The news beamed through the astronomy and space community on Nov. 19, causing a profound and collective gasp of loss. Arecibo Observatory’s iconic radio telescope, which has bridged earth and sky from its base in Puerto Rico for 57 years, is to be dismantled, having sustained irreparable damage. 
 
For the many individuals who started and built their careers using Arecibo, this loss is felt viscerally. But for all of us, the loss of a magnificent large-scale science asset is a gut-shot because we know how hard it is to marshal the forces to build and operate Big Science instruments.
 
Here at the University of Arizona, several astronomers and space and planetary scientists cut their teeth in their chosen fields and conducted research, in some cases for years, at Arecibo. Several UArizona students who earned their PhDs and at least two current students are alumni of the Arecibo undergraduate research program. Michael Nolan, now at UArizona’s Lunar and Planetary Laboratory (LPL), served as its director before arriving in Tucson.
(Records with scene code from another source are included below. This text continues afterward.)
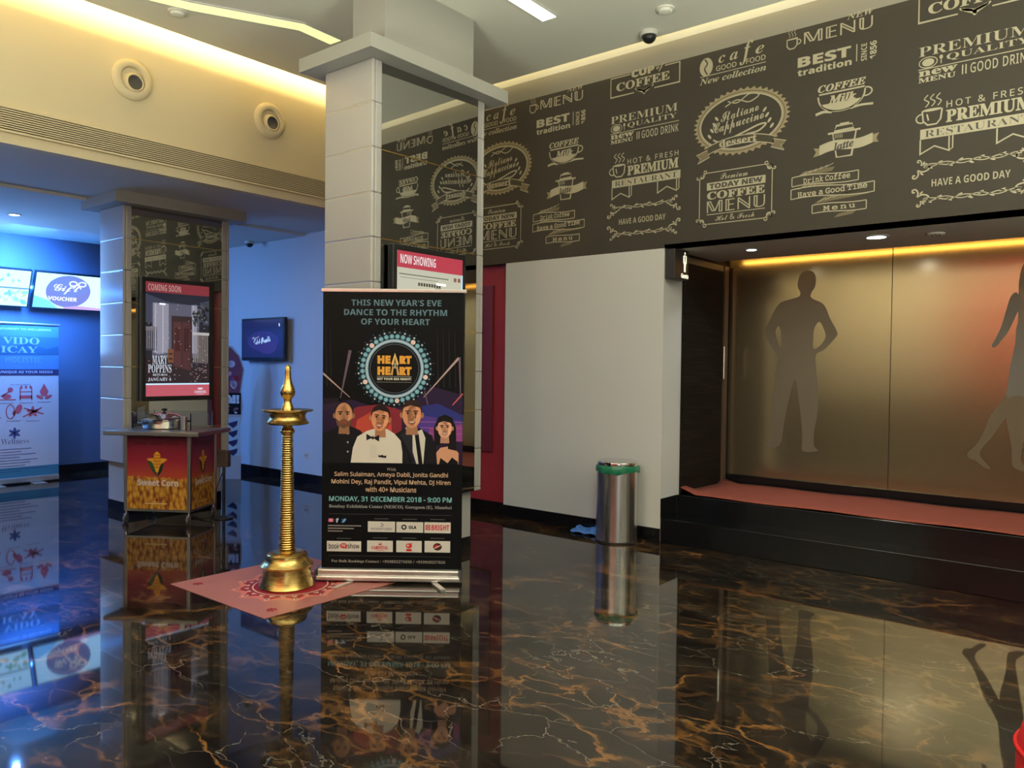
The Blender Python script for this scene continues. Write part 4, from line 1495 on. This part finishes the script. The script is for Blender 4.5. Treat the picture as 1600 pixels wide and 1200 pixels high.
def poly_holes(p, outer, holes, m, l):
    loops = [[Vector((a, c, 0)) for a, c in outer]] + [[Vector((a, c, 0)) for a, c in h] for h in holes]
    allp = [q for lp_ in loops for q in lp_]
    t = tessellate_polygon(loops)
    fs = []
    for a, b_, c in t:
        pa, pb, pc = allp[a], allp[b_], allp[c]
        s = (pb.x - pa.x) * (pc.y - pa.y) - (pb.y - pa.y) * (pc.x - pa.x)
        fs.append((a, b_, c) if s > 0 else (a, c, b_))
    p.add([p.pt(q.x, q.y, l) for q in allp], fs, m)


poly_holes(p, smooth_poly(man, 3), [smooth_poly(holeL, 3), smooth_poly(holeR, 3)], FIG, 0)
p.build('man_silhouette', pan[0], True)
p = Print((7.35, 0, 0), lift=.0015)
# woman walking: hair and torso, arm and dress, legs
p.poly(smooth_poly([(-.70, 2.44), (-.62, 2.40), (-.59, 2.30), (-.60, 2.18), (-.55, 2.10), (-.56, 1.95), (-.58, 1.80), (-.78, 1.80), (-.80, 1.95), (-.80, 2.12), (-.80, 2.22), (-.775, 2.35)], 4), FIG, 0)
p.poly(smooth_poly([(-.812, 2.135), (-.855, 2.10), (-.885, 1.98), (-.912, 1.87), (-.95, 1.77), (-.975, 1.71), (-.945, 1.705), (-.905, 1.76), (-.862, 1.83), (-.815, 1.95), (-.785, 2.05)], 4), FIGG, 1)
p.poly(smooth_poly([(-.79, 1.90), (-.60, 1.90), (-.56, 1.75), (-.54, 1.55), (-.53, 1.34), (-.60, 1.28), (-.74, 1.27), (-.86, 1.30), (-.855, 1.42), (-.845, 1.55), (-.815, 1.72)], 4), FIGG, 2)
p.poly(smooth_poly([(-.86, 1.33), (-.915, 1.24), (-.975, 1.14), (-1.02, 1.00), (-1.07, .90), (-1.128, .835), (-1.115, .79), (-1.07, .775), (-1.01, .725), (-.965, .712), (-.97, .735), (-1.02, .79), (-1.04, .84), (-1.015, .895), (-.955, .98), (-.90, 1.08), (-.865, 1.14), (-.80, 1.28)], 4), FIGL, 1)
p.poly(smooth_poly([(-.84, 1.30), (-.86, 1.12), (-.835, .98), (-.82, .88), (-.815, .77), (-.79, .735), (-.72, .715), (-.70, .735), (-.755, .80), (-.745, .92), (-.72, 1.08), (-.70, 1.28)], 4), FIGL, 3)
p.build('woman_silhouette', pan[1], True)


def spot(x, y, z, r, label, power):
    t = thing('downlight', label, 'ceiling light', (x, y, z), group='round ceiling downlights')
    MB().lathe([(r * 1.35, 0), (r * 1.35, -.006), (r * 1.02, -.010), (r, -.004)], WPLAST, seg=32).build('trim_ring', t)
    MB().lathe([(r, -.004), (r * .5, -.007), (0, -.008)], DOWNL, seg=32).build('lens', t)
    if power:
        l = area_lamp('downlight_lamp', (x, y, z - .015), r * 1.6, power, (0.90, 0.95, 1.0))
        l.data.spread = math.radians(110)
    return t


spot(6.50, 2.65, 2.53, .042, 'small round downlight in the recess ceiling near the wooden door', 3.0)
spot(6.42, 1.63, 2.53, .068, 'large round downlight in the recess ceiling above the carpet', 4.0)
spot(3.25, 9.75, 3.12, .05, 'bluish round downlight in the low ceiling above the voucher screens', 0)
t = thing('ceiling_vent', 'small round fitting on the recess ceiling right of the large downlight', 'ceiling fitting', (6.52, 1.24, 2.53))
MB().lathe([(0, 0), (.06, 0), (.06, -.010), (.05, -.014), (0, -.014)], CEIL).build('plate', t)
b = MB()
for k in range(3):
    b.box(-.035, .035, -.03 + k * .025, -.02 + k * .025, -.0155, -.0142, GREYP)
b.build('slots', t)

# ---- restroom sign
sg = thing('restroom_sign', 'black box sign with a glowing man symbol marking the gents room', 'sign', (6.12, 3.18, 2.27))
b = MB(); b.box(6.035, 6.285, 3.130, 3.222, 2.268, 2.522, BLACK, .004)
b.build('sign_box', sg, True)
GLW = glow(250, 246, 214, 1.5)
p = Print((0, 3.130, 0), (1, 0, 0))
cxs = 6.215
p.ell(cxs, 2.497, .012, .012, GLW, 0, 16)
p.poly(smooth_poly([(cxs - .026, 2.478), (cxs + .026, 2.478), (cxs + .032, 2.455), (cxs + .030, 2.41), (cxs + .020, 2.41), (cxs + .016, 2.36), (cxs + .014, 2.338), (cxs - .014, 2.338), (cxs - .016, 2.36), (cxs - .020, 2.41), (cxs - .030, 2.41), (cxs - .032, 2.455)], 2), GLW, 0)
p.poly([(cxs - .010, 2.472), (cxs + .010, 2.472), (cxs + .004, 2.42), (cxs - .004, 2.42)], BLACK, 1)
p.text('Gents', cxs - .068, cxs + .068, 2.282, 2.322, GLW, 'sans', .02, l=1)
p.build('sign_face', sg, True)

# ================================================================ SWEET CORN CART
ca_loc = (3.36, 7.38, 0)
ca_rot = math.atan2(-.842, .54)
ct = thing('food_cart', 'steel snack cart with red and yellow sweet corn panels before the rear pillar', 'cart', ca_loc, ca_rot)
CORN = make_corn(.43)
CSTEEL = mat('cart_steel', (0.42, 0.39, 0.35), 0.32, 1.0)
b = MB()
for x in (0, .622):
    for y in (0, .472):
        b.box(x, x + .032, y, y + .032, .115, .832, CSTEEL, .003)
b.box(.032, .622, .002, .03, .115, .135, CSTEEL); b.box(.032, .622, .474, .502, .115, .135, CSTEEL)
b.box(.002, .03, .032, .472, .115, .135, CSTEEL); b.box(.624, .652, .032, .472, .115, .135, CSTEEL)
b.box(.02, .634, .02, .484, .135, .150, CSTEEL)
b.build('frame', ct)
b = MB(); b.box(.032, .622, .006, .016, .136, .81, CORN); fp = b.build('front_panel', ct)
b = MB(); b.box(.634, .644, .032, .472, .136, .81, CORN); sp = b.build('side_panel', ct)
b = MB(); b.box(.008, .018, .032, .472, .136, .81, CORN); b.build('side_panel', ct)
b = MB(); b.box(.032, .622, .486, .496, .136, .81, mat('cart_back', (0.25, 0.02, 0.03), .4)); b.build('back_panel', ct)
b = MB(); b.box(-.10, .815, -.16, .475, .832, .872, CSTEEL, .006); b.build('counter', ct)
for (x, y) in ((.016, .016), (.634, .016), (.016, .484), (.634, .484)):
    b = MB()
    b.tube([(x, y, .118), (x, y, .085)], .010, CHROME)
    b.box(x - .014, x + .014, y - .024, y + .012, .040, .088, CSTEEL, .003)
    b.lathe([(0, .011), (.034, .011), (.038, .006), (.038, -.006), (.034, -.011), (0, -.011)], GREYP, (x, y - .012, .038), 24, 'X')
    b.build('caster', ct)


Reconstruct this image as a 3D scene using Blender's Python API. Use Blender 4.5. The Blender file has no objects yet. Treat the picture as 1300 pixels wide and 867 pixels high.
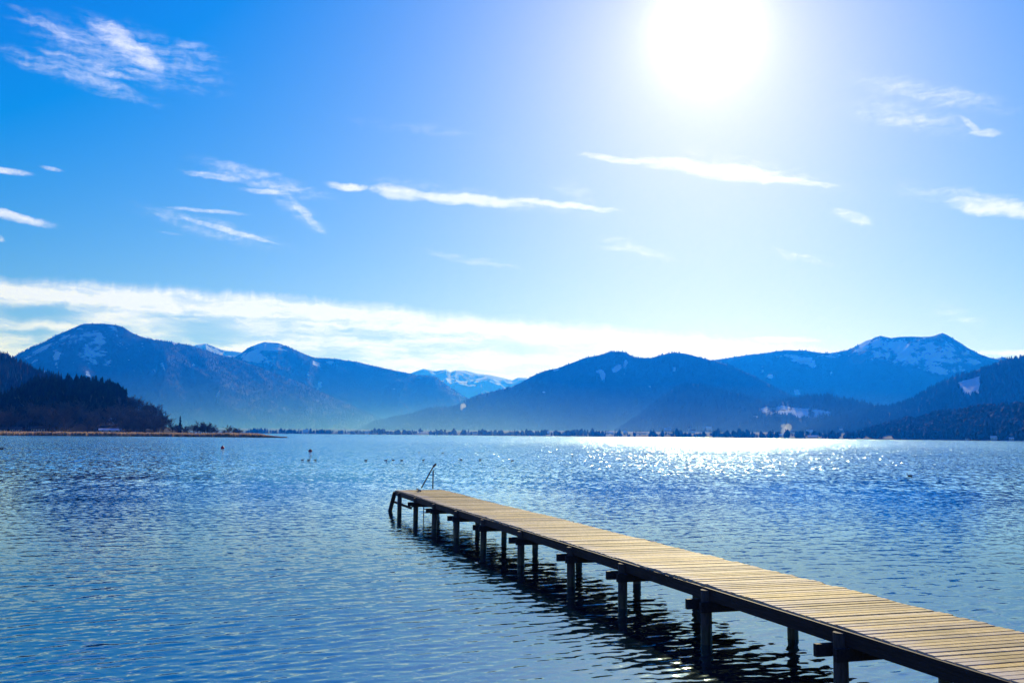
import bpy, bmesh, math, random
import numpy as np
rng = np.random.default_rng(7)
random.seed(7)
R = math.radians
sc = bpy.context.scene
COL = sc.collection

# ------------------------------------------------------------------ camera
F = 1230.0            # focal length in photo pixels (1300 wide)
PITCH, ROLL, HC = math.atan((552 - 433.5) / F), R(.49), 3.2
_r0, _u0 = np.array([1., 0, 0]), np.array([0, -math.sin(PITCH), math.cos(PITCH)])
FW = np.array([0, math.cos(PITCH), math.sin(PITCH)])
RT = math.cos(ROLL) * _r0 + math.sin(ROLL) * _u0
UP = -math.sin(ROLL) * _r0 + math.cos(ROLL) * _u0
CP = np.array([0, 0, HC])
cd = bpy.data.cameras.new('camera')
cd.sensor_width = 36; cd.lens = 36 * F / 1300; cd.clip_start = .1; cd.clip_end = 60000
cam = bpy.data.objects.new('camera', cd); COL.objects.link(cam)
from mathutils import Matrix, Vector
m = Matrix((tuple(RT), tuple(UP), tuple(-FW))).transposed().to_4x4()
m.translation = Vector(CP); cam.matrix_world = m
sc.camera = cam

def ray(x, y):
    d = FW + RT * (x - 650) / F + UP * (433.5 - y) / F
    return d / np.linalg.norm(d)
def azel(x, y):
    d = ray(x, y); return math.degrees(math.atan2(d[0], d[1])), math.degrees(math.asin(d[2]))
def on_z(x, y, z=0.):
    d = ray(x, y); return CP + d * (z - HC) / d[2]
def pix(P):
    v = P - CP
    w = v @ FW
    return 650 + F * (v @ RT) / w, 433.5 - F * (v @ UP) / w
def az_of(x):         # azimuth (radians) of a photo column, read at the horizon
    return math.atan2(*(ray(x, 552 + .0085 * (x - 650))[:2]))

# ------------------------------------------------------------------ tags / objects
def tag(o, label=None, cat=None, group=None, kind=None):
    if label: o['label'] = label
    if cat: o['category'] = cat
    if group: o['group'] = group
    if kind: o['kind'] = kind
    return o
def link(name, me, parent=None):
    o = bpy.data.objects.new(name, me); COL.objects.link(o)
    if parent: o.parent = parent
    return o
def empty(name, loc=(0, 0, 0), rz=0):
    o = bpy.data.objects.new(name, None); COL.objects.link(o)
    o.location = tuple(float(v) for v in loc); o.rotation_euler = (0, 0, rz); o.empty_display_size = .2
    return o
def mesh_np(name, V, T, mat, smooth=False, quads=False, attrs=None):
    me = bpy.data.meshes.new(name)
    V = np.asarray(V, np.float32); T = np.asarray(T, np.int32); n = T.shape[1]
    me.vertices.add(len(V)); me.vertices.foreach_set('co', V.ravel())
    me.loops.add(T.size); me.loops.foreach_set('vertex_index', T.ravel())
    me.polygons.add(len(T)); me.polygons.foreach_set('loop_start', np.arange(0, T.size, n, dtype=np.int32))
    me.polygons.foreach_set('loop_total', np.full(len(T), n, np.int32))
    me.polygons.foreach_set('use_smooth', np.full(len(T), smooth, bool))
    for k, a in (attrs or {}).items():
        at = me.attributes.new(k, 'FLOAT', 'POINT'); at.data.foreach_set('value', np.asarray(a, np.float32))
    me.update(calc_edges=True); me.validate()
    me.materials.append(mat)
    return me
def grid_quads(nr, nc):
    i = np.arange((nr - 1) * (nc - 1)); r = i // (nc - 1); c = i % (nc - 1); a = r * nc + c
    return np.stack([a, a + 1, a + nc + 1, a + nc], 1)

class MB:
    """collects solid shapes into one mesh"""
    def __init__(s): s.v = []; s.f = []
    def add(s, V, Fs):
        b = len(s.v); s.v += [tuple(map(float, p)) for p in V]; s.f += [tuple(i + b for i in f) for f in Fs]
    def box(s, c, size, M=None, bev=0.0):
        hx, hy, hz = [v / 2 for v in size]
        if bev <= 0:
            P = [Vector((x, y, z)) for x in (-hx, hx) for y in (-hy, hy) for z in (-hz, hz)]
            Fs = [(0, 1, 3, 2), (4, 6, 7, 5), (0, 4, 5, 1), (2, 3, 7, 6), (0, 2, 6, 4), (1, 5, 7, 3)]
        else:     # chamfered long box: octagonal section along x
            b = bev
            sec = [(-hy + b, -hz), (hy - b, -hz), (hy, -hz + b), (hy, hz - b), (hy - b, hz), (-hy + b, hz), (-hy, hz - b), (-hy, -hz + b)]
            P = [Vector((x, y, z)) for x in (-hx, hx) for (y, z) in sec]
            Fs = [(i, (i + 1) % 8, 8 + (i + 1) % 8, 8 + i) for i in range(8)] + [tuple(range(7, -1, -1)), tuple(range(8, 16))]
        if M: P = [M @ p for p in P]
        s.add([(p[0] + c[0], p[1] + c[1], p[2] + c[2]) for p in P], Fs)
    def tube(s, a, b, r0, r1=None, n=10, cap=True, wob=0):
        a, b = Vector(a), Vector(b); r1 = r0 if r1 is None else r1
        d = (b - a).normalized(); q = d.orthogonal().normalized(); w = d.cross(q)
        P = []; k = 5 if wob else 2
        for j in range(k):
            t = j / (k - 1); c = a.lerp(b, t); rr = r0 + (r1 - r0) * t
            for i in range(n):
                an = 2 * math.pi * i / n; r = rr * (1 + random.uniform(-wob, wob))
                P.append(c + (q * math.cos(an) + w * math.sin(an)) * r)
        Fs = []
        for j in range(k - 1):
            Fs += [(j * n + i, j * n + (i + 1) % n, (j + 1) * n + (i + 1) % n, (j + 1) * n + i) for i in range(n)]
        if cap: Fs += [tuple(range(n - 1, -1, -1)), tuple(range((k - 1) * n, k * n))]
        s.add(P, Fs)
    def mesh(s, name, mat, smooth=False):
        me = bpy.data.meshes.new(name); me.from_pydata(s.v, [], s.f); me.update()
        bm_ = bmesh.new(); bm_.from_mesh(me); bmesh.ops.recalc_face_normals(bm_, faces=bm_.faces); bm_.to_mesh(me); bm_.free()
        if smooth:
            for p in me.polygons: p.use_smooth = True
        me.materials.append(mat); return me
    def build(s, name, mat, parent=None, smooth=False):
        return link(name, s.mesh(name, mat, smooth), parent)

# ------------------------------------------------------------------ numpy noise
_T = rng.random((512, 512))
def vn(x, y, seed=0):
    x = x + seed * 17.31; y = y + seed * 5.77
    xi = np.floor(x).astype(int); yi = np.floor(y).astype(int); fx = x - xi; fy = y - yi
    fx = fx * fx * (3 - 2 * fx); fy = fy * fy * (3 - 2 * fy)
    g = lambda a, b: _T[a & 511, b & 511]
    return (g(xi, yi) * (1 - fx) + g(xi + 1, yi) * fx) * (1 - fy) + (g(xi, yi + 1) * (1 - fx) + g(xi + 1, yi + 1) * fx) * fy
def fbm(x, y, o=4, seed=0):
    s = 0; a = .5
    for k in range(o): s = s + a * vn(x * 2 ** k, y * 2 ** k, seed + k); a *= .5
    return s
def ridged(x, y, o=4, seed=0):
    s = 0; a = .5
    for k in range(o): s = s + a * (1 - np.abs(2 * vn(x * 2 ** k, y * 2 ** k, seed + k) - 1)); a *= .5
    return s

# ------------------------------------------------------------------ materials
def newmat(name):
    m = bpy.data.materials.new(name); m.use_nodes = True; nt = m.node_tree
    for n in list(nt.nodes): nt.nodes.remove(n)
    out = nt.nodes.new('ShaderNodeOutputMaterial'); return m, nt, out
class NT:
    def __init__(s, nt): s.nt = nt
    def n(s, t, ins=None, **kw):
        nd = s.nt.nodes.new(t)
        for k, v in kw.items(): setattr(nd, k, v)
        for k, v in (ins or {}).items():
            if isinstance(v, bpy.types.NodeSocket): s.nt.links.new(v, nd.inputs[k])
            elif v is not None: nd.inputs[k].default_value = v
        return nd
    def m(s, op, a, b=None, c=None, clamp=False):
        nd = s.n('ShaderNodeMath', {0: a, 1: b, 2: c}, operation=op); nd.use_clamp = clamp; return nd.outputs[0]
    def mix(s, f, a, b, mode='MIX'):
        nd = s.nt.nodes.new('ShaderNodeMix'); nd.data_type = 'RGBA'; nd.blend_type = mode
        for i, v in ((0, f), (6, a), (7, b)):
            if isinstance(v, bpy.types.NodeSocket): s.nt.links.new(v, nd.inputs[i])
            else: nd.inputs[i].default_value = v
        return nd.outputs[2]
    def step(s, v, lo, hi):
        nd = s.n('ShaderNodeMapRange', {0: v, 1: lo, 2: hi, 3: 0., 4: 1.}, interpolation_type='SMOOTHSTEP'); return nd.outputs[0]
def c4(c): return (c[0], c[1], c[2], 1.)
def simple(name, col, rough=.8, var=.25, scale=3., col2=None, bump=0., spec=.3, coords='Object'):
    m, nt, out = newmat(name); N = NT(nt)
    tc = N.n('ShaderNodeTexCoord')
    no = N.n('ShaderNodeTexNoise', {'Vector': tc.outputs[coords], 'Scale': scale, 'Detail': 5.})
    d = tuple(v * (1 - var) for v in col); l = col2 or tuple(min(1, v * (1 + var)) for v in col)
    cc = N.mix(N.step(no.outputs[0], .35, .65), c4(d), c4(l))
    b = N.n('ShaderNodeBsdfPrincipled', {'Base Color': cc, 'Roughness': rough, 'Specular IOR Level': spec})
    if bump: nt.links.new(N.n('ShaderNodeBump', {'Strength': 1., 'Distance': bump, 'Height': no.outputs[0]}).outputs[0], b.inputs['Normal'])
    nt.links.new(b.outputs[0], out.inputs[0]); return m

def terrain_mat(name, forest, snowy=.0, snow_lo=1e9, snow_hi=2e9, fscale=.02, meadow=None):
    """forested slope with snow: attribute 'snow' marks clearings, altitude adds snow above the tree line"""
    m, nt, out = newmat(name); N = NT(nt)
    geo = N.n('ShaderNodeNewGeometry'); pos = geo.outputs['Position']
    big = N.n('ShaderNodeTexNoise', {'Vector': pos, 'Scale': fscale * .15, 'Detail': 4.}).outputs[0]
    fine = N.n('ShaderNodeTexNoise', {'Vector': pos, 'Scale': fscale, 'Detail': 3., 'Roughness': .7}).outputs[0]
    f = N.mix(N.step(big, .35, .65), c4([v * .7 for v in forest]), c4([v * 1.35 for v in forest]))
    f = N.mix(N.step(fine, .35, .7), f, c4([v * 1.45 for v in forest]))
    at = N.n('ShaderNodeAttribute', attribute_name='snow').outputs['Fac']
    z = N.n('ShaderNodeSeparateXYZ', {0: pos}).outputs[2]
    nz = N.n('ShaderNodeSeparateXYZ', {0: geo.outputs['Normal']}).outputs[2]
    alt = N.m('ADD', z, N.m('MULTIPLY', N.m('SUBTRACT', big, .5), 260.))
    a2 = N.m('MULTIPLY', N.step(alt, snow_lo, snow_hi), snowy)
    s = N.m('MAXIMUM', at, a2)
    s = N.m('ADD', s, N.m('MULTIPLY', N.m('SUBTRACT', fine, .5), 1.6))
    s = N.m('MULTIPLY', N.step(s, .45, .62), .88)
    cc = N.mix(s, f, (.76, .84, .90, 1))
    bm = N.n('ShaderNodeBump', {'Strength': .5, 'Distance': 8., 'Height': fine}).outputs[0]
    b = N.n('ShaderNodeBsdfPrincipled', {'Base Color': cc, 'Roughness': .95, 'Specular IOR Level': .05, 'Normal': bm})
    nt.links.new(b.outputs[0], out.inputs[0]); return m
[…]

They, along with their colleagues around the world, understand well the unique role the telescope has held in radio astronomy, planetary science, and atmospheric research, and the hole its absence will create.
 
The telescope consists of a 305-meter (1,000-foot) radio dish with a 900-ton instrument platform suspended by cables. The National Science Foundation announced last week that it will begin to decommission the telescope after engineers determined that damage to the structure, including two broken cables, cannot be stabilized without risk to human safety.
 
The observatory is an NSF facility once operated by Cornell University and now managed by the University of Central Florida in collaboration with Universidad Ana G. Méndez and Yang Enterprises Inc. As the world’s largest planetary radar system, the observatory undertook a broad range of science, from studying gas (the clouds of molecular and atomic elements from which stars form) in other galaxies to asteroids in our solar system.
 
Arecibo also has created an international community of staff and students – past and present, ensuring world-class and Nobel prize-winning science, and it has been culturally, academically, and economically significant to Puerto Rico.
 
We at UArizona are grateful for its scientific capabilities and long and steady history as a key component in our network of knowledge.
 
Drs. Nolan and Ellen Howell, also of LPL, have been part of an international team of asteroid observers at the observatory, and both are part of the OSIRIS-REx asteroid sample return mission, led by UArizona, which collected a sample from asteroid Bennu last month.
 
In December 2018, a team of scientists led by Dr. Howell used Arecibo – the only radar facility with the sensitivity to acquire images of Comet 46P/Wirtanen’s nucleus – during the comet’s flyby. This allowed scientists to see the size and rotation characteristics of the nucleus.
 
Alessondra “Sondy” Springmann, a Ph.D. candidate in LPL, lists among her past work two years of asteroid and comet radar observations at Arecibo Observatory. She also investigated thermal properties of meteorite analogues for the OSIRIS-REx mission and currently studies Arecibo radar observations of Comet 45P/Honda–Mrkos–Pajdušáková.
 
I lament the demise of Arecibo, as do all researchers who have reached for the stars and beyond through its telescope to expand our knowledge of our universe. In an era of ever-astounding accomplishments in asteroid and planetary space research, it is my hope that the nation can bring our innovation, technology, expertise, and resources to bear to fill the void.